Friday, April 5, 2024

Conflict with West has Reduced Salience for RF Residents of Disagreements between Ethnic Russians and Non-Russians There, New Moscow Study Reports

Paul Goble

            Staunton, Apr. 1 – Surveys conducted by the Moscow Institute of Sociology show that over the last two decades as conflicts between Russia and the West have intensified, residents of the Russian Federation view that conflict as being of overriding importance compared to disagreements between ethnic Russians and non-Russian nationalities.

            That is true for the country as a whole, these studies report, even when one includes attitudes toward immigrants. In some places, such as the major metropolises, public attitudes are moving in a different direction with hostility to migrant workers even more important to ethnic Russians than east-west conflicts.

            For these surveys, see Ilya Dudin’s “The Attitude of the Population of the Country to Basic Social Contradictions of Russian Society’ (in Russian), Sotsiologicheskiy zhurnal 30: 1 (2024): 90-112, full text at journal-socjournal.ru/index.php/socjour/article/view/9461/9263 as discussed by Yevgeny Chernyshov at nakanune.ru/articles/121989/.

            It is not surprising that the conflict between Russia and the West has overshadowed conflicts between ethnic Russians and non-Russians within the Russian Federation. Such a rallying around the flag is normal in countries which feel themselves to be at odds with other countries.
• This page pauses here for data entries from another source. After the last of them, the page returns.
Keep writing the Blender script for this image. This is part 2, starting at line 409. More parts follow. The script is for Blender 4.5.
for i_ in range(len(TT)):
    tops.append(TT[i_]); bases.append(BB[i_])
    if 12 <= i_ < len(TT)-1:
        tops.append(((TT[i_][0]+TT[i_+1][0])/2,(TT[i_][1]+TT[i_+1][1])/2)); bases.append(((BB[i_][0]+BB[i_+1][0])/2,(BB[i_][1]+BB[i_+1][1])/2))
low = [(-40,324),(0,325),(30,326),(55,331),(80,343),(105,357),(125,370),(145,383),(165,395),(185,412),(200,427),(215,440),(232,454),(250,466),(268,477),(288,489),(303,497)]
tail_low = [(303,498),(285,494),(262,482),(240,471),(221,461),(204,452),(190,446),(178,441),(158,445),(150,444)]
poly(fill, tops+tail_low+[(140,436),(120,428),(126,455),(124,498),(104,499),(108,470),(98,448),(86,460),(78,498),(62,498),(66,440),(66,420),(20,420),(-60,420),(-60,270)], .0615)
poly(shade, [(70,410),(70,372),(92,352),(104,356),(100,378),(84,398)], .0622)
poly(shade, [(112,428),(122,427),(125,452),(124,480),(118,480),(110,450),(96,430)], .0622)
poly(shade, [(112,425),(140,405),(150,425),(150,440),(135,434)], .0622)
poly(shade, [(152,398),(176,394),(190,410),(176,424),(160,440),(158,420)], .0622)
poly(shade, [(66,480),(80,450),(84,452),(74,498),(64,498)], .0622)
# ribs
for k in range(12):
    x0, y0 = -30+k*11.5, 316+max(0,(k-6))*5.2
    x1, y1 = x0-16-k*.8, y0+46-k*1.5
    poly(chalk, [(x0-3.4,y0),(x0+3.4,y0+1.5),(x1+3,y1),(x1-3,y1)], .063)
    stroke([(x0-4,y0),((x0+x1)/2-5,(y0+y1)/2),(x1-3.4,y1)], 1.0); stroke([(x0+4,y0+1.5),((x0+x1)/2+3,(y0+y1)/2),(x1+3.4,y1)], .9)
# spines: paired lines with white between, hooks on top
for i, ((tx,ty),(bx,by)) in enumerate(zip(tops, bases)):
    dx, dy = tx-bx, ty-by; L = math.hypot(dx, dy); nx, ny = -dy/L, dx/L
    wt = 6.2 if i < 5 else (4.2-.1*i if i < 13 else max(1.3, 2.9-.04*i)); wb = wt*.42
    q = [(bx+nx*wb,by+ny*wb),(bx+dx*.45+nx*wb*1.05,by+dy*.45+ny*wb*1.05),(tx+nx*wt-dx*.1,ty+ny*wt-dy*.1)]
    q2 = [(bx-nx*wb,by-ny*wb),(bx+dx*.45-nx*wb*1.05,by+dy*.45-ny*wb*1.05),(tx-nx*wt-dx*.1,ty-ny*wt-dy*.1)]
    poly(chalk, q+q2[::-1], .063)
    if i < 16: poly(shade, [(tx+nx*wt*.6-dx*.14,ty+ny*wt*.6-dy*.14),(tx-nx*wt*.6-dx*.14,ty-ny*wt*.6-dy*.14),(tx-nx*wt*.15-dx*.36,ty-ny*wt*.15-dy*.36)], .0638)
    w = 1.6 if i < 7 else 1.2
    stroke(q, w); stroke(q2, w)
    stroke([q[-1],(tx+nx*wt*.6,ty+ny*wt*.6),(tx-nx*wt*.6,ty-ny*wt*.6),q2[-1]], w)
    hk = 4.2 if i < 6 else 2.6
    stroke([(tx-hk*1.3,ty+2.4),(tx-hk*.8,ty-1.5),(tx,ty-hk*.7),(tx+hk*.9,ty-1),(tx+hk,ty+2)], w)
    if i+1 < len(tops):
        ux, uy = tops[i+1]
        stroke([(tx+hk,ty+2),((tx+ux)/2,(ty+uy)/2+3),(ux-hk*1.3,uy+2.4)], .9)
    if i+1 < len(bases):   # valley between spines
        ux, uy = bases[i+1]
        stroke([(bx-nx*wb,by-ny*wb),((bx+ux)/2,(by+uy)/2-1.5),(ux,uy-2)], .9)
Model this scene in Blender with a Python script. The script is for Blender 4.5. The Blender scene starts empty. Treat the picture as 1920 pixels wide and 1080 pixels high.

            And these results are especially not surprising because of the disproportionate numbers of ethnic Russians both in the population of the country and in the survey samples, patterns that mean that the findings Dudin reports reflect the attitudes of ethnic Russians more than they do that of non-Russians.

            Indeed, given reports from other sources about the attitudes of non-Russians toward Russians and Moscow because of the conflict with the West point in the opposite direction, the results Dudin reports may in fact point to a growing gulf between Russians and non-Russians and not its narrowing or disappearance.

            Precisely because so many ethnic Russians feel united against the West, they may be especially angry at those who don’t share their views, including not only dissidents within the Russian nation itself but also non-Russian nations. And such attitudes will only deepen the divide between them and many in the non-Russian third of the population.